Unbeknownst to me, the little girl across the street ran out and jumped on the back fender of my bike. In rural Minnesota that ride was referred to as “giving someone a buck.” It threw off my already precarious balance and down we went, bike, kid, shoes and me – all on my left ankle, which broke. Since I had only progressed about 50 feet on my errand, I hopped back to the house. Sometimes it is not true that the journey is more important than the destination. Mother was hosting a ladies’ coffee party and was somewhat annoyed that I was back so soon, whining about some hurt ankle. She had no idea of the extent of the injury.

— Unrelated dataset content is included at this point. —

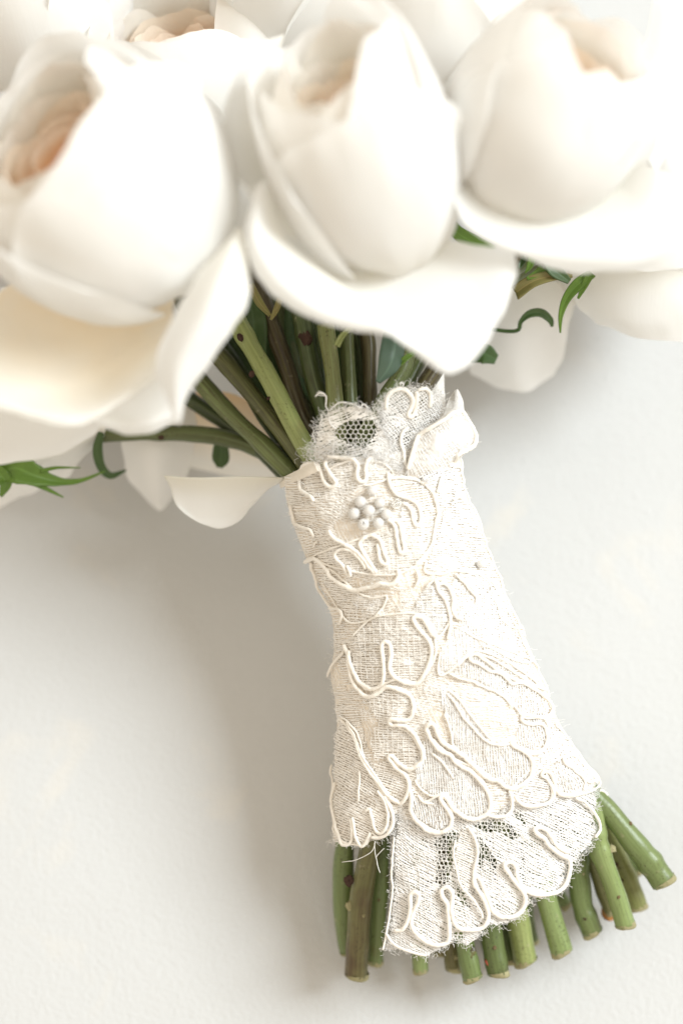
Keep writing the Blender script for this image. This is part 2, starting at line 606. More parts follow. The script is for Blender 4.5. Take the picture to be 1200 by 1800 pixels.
# ------------------------------------------------------------------ woven threads
def weave(mb, mask_fn, box, angle, spacing, rad, off, step=4.0, jit=1.2, gap=0.0, seed=1, wave=1.5, sides=4, lift=0.012, flow=None, fn=None):
    """rows of thread laid over the handle surface inside mask_fn(px,py)"""
    x0, y0, x1, y1 = box
    cx, cy = (x0 + x1) / 2, (y0 + y1) / 2
    R = math.hypot(x1 - x0, y1 - y0) / 2 + 5
    ca, sa = math.cos(angle), math.sin(angle)
    lr = np.random.default_rng(seed)
    d = -R
    k = 0
    while d < R:
        l = np.arange(-R, R, step)
        dd = d + wave * vnoise(l, np.full_like(l, d), 34, seed + 3) * 2 + jit * vnoise(l, np.full_like(l, d * 7.3), 14, seed + 5)
        px = cx + l * ca - dd * sa
        py = cy + l * sa + dd * ca
        if flow is not None:
            px, py = flow(px, py)
        m = mask_fn(px, py) & (px > x0 - 30) & (px < x1 + 30)
        if gap > 0:
            m &= vnoise(px * 1.0, py * 1.6, 17, seed + 9) > (-1 + 2 * gap * 0.5)
        if m.any():
            ii = np.where(m)[0]
            for run in np.split(ii, np.where(np.diff(ii) > 1)[0] + 1):
                if len(run) < 3: continue
                o = off + lift * np.sin(np.arange(len(run)) * 1.7 + k * math.pi) + lr.uniform(-0.006, 0.006)
                q = (fn or F)(px[run], py[run], o)
                rr = rad * (1 + 0.25 * vnoise(px[run], py[run], 12, seed + 21)) * 0.01
                mb.tube(q, rr, sides, cap=False)
        d += spacing * lr.uniform(0.82, 1.18)
        k += 1


def mask_wrap(px, py):
    s, t, r = invert(px, py)
    return (np.abs(s) < 0.995) & (t > NECK + 0.02) & (py < edge1(px) + 2 * vnoise(px, py, 6, 40))


def neck_rel(px, py):
    s, t, r = invert(px, py)
    return s, t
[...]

I hopped to the den in some discomfort and when next she checked on me, my ankle was about twice its normal size and I was semi-delirious with pain. She screamed, called my father home from the drugstore, and off we hopped to the ER. They put a cast on which wasn’t removed until just before Labor Day. Not only did I spend the entire summer in a cast but – are you ready for this? – I had POISON IVY on the leg when they put on the cast.

As an adult I have thought often about that incident and found it interesting that nobody would have ever considered litigation. Can you imagine today? People would sue the kid’s family, the Schwinn company, and probably the company that made the shoes. Back in those quaint days, it was “one of those things” that happens to kids, some more than others.

A year later, I was at my friend’s cabin on Lake Miltona and we were playing hide and seek in the dark. I was viciously attacked out of nowhere by a barbed wire fence. I didn’t get stitches, but probably should have as the cut was wide and deep. I still have an impressive scar.

Most of my recent adult injuries have been of the more humiliating kind. Geezer injuries. Falling just crossing the street — on my feet one minute, on my hands the next. Losing my balance and falling into a cactus. (Another scar!) A strained “glute” from “stepping wrong”. Stepping wrong? Yes. It CAN be done, but only by a skilled professional. A shockingly painful repetitive stress injury from maniacal embroidery. Do you think a person could make that UP? Trying to finish a quilt for my niece’s new baby and embroidering for 17-18 hours a day. “Nothing in moderation” is my lifelong motto.

Perhaps most mortifying of all was my “Sudoku” injury. Bent over the table for several hours at an odd angle, working on a Six-Star puzzle, I got a lower back spasm that lasted for three days. Some people hurt their backs carrying wounded soldiers to safety, some people hoist cars off accident victims, but it takes a real hero to hurt herself doing a pointless Japanese puzzle. At least I am told that Sudoku helps prevent Alzheimer’s.

Which is unfortunate, as I was considering running for President and clearly dementia is now a resume enhancer. I hope to get my son hooked up with several foreign concerns. He’s learning Chinese AND Ukrainian and promises 10 percent to The Big Grrrll. Possibly upwards of 60 million legitimate voters CONSCIOUSLY and ACTUALLY did vote for that corrupt, senile husk. THERE is the ultimate injury — to the body politic. Especially to the wobbly case for universal suffrage.

The decisive votes from the dead, the paid for, the illegals, the felons, the ones unmailed, and others were just to show they can do anything to us they please. The massive steal was blatant because they meant it to be. Nota bene.